Perhaps after years of cut after cut I'm jaded. Or perhaps it's specific words in the article:

I always associate that word streamline with "budget cut" or worse yet: " lost capability ".

Of course, given the makeup of the committee I suspect the recommendations are already
a foregone conclusion.

Time will tell.

Sorry all, just an aside:

<RANT>
When did the Canadian Press change the honourifics for General ranks to Mr.?
</RANT>

To answer your lasr question I would say that the Canadian military is more and more seen as a regular government branch other thant military. So, that menas that Generals are high pubilc sector workers.
 
My rant wasn't really a question, it was more rhetorical.
I put it there because I thought it highlighted the argument
between military or civil servant.

I didn't go into it further because of how badly the article is
written. for example "Mr. Hillier, the chief of defence staff"

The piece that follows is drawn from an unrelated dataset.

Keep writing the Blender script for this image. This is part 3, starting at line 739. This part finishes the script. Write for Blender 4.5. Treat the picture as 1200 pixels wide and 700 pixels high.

chief of defence staff is a title, so it should be Chief of Defence Staff
in capitals.  Mr. is the incorrect honourific no matter how you look at
it. It might as well have said Miss Hillier or Reverend Hillier.

Writers for major newspapers shouldn't be getting that wrong.

That said, it's a shame the press thought computer spell check
could replace the proof read.




 
It's likely a "Globeandmailism" (to coin a phrase).  I checked a number of other papers and all use proper ranks.